Lenon has made such an impact that he was also voted a defensive captain last year. Barring a surprise, he'll start alongside Daryl Washington again this season. The question will become what will happen after that.

One of the reasons the Cards signed Stewart Bradley was to transition from Lenon, but Bradley struggled in his first season. Now Lenon enters the final year of his three-year contract believing he'll keep playing beyond it.

"I don't think I am mentally or physically done playing this game, all right?" Lenon said. "I don't feel like I have shown any signs either way. That's me. Everyone has their own opinion. I feel like I have a good amount of good football left in me. How many years? I'm not sure.

"I would definitely prefer to finish (in Arizona). I don't want to go anywhere else. But that's not up to me. All I do is go out and play good football."


Heading into his sixth season in Arizona, Ken Whisenhunt was asked about if he has changed as a head coach. Whisenhunt said he is always evolving, with a lot of different variables, such has getting through the lockout last year.

"I like to think I became a better coach at 1-6 finishing 7-2, adapting to what we had to do, to try to improve," Whisenhunt said. "I have always tried to find out what the strength of the players are and put them in the best places to be successful. I feel we have done a good job of assessing our players."
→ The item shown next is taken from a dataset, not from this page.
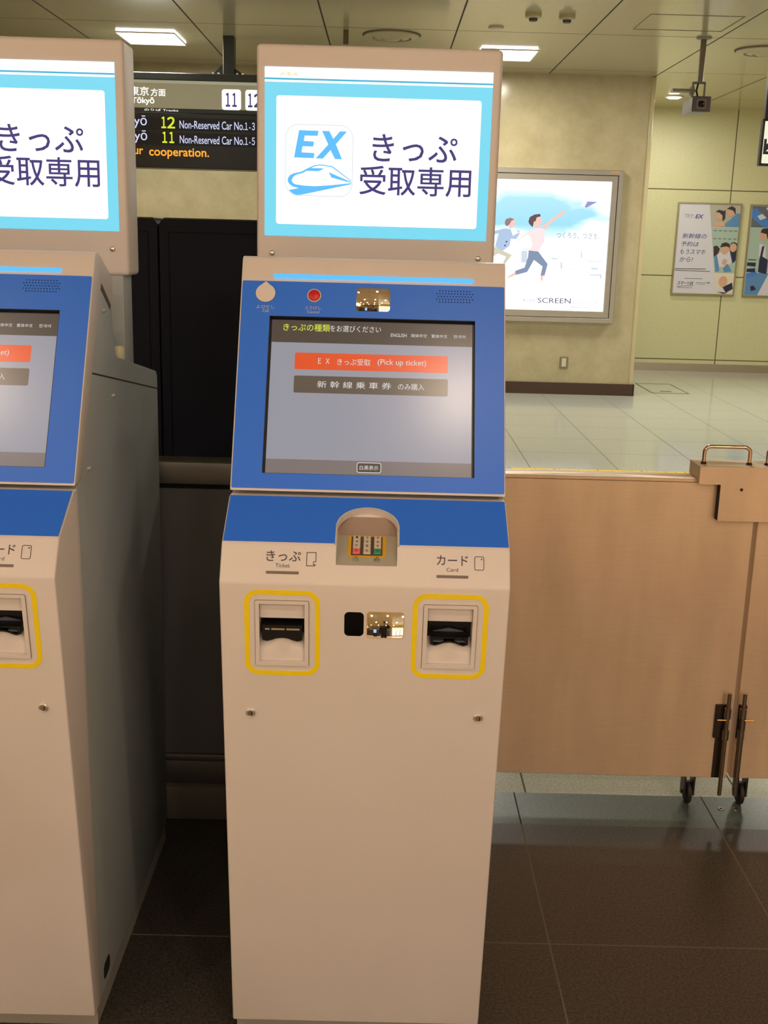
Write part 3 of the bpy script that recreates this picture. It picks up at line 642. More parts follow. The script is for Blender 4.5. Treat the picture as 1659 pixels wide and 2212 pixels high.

Whisenhunt admitted "I'm a little bit old school. I think I resist change with a lot of things." But with today's athlete, change is necessary.

"We have to do things different in camp than we did years ago because of the CBA," Whisenhunt said. "We've had to adapt."


The Cards filled their roster vacancy Thursday by signing veteran guard Russ Hochstein, who spend the last three seasons of his career in Denver. Hochstein is going into his 12th NFL season and will be the lone proven commodity among the backup offensive linemen. Hochstein can also play center.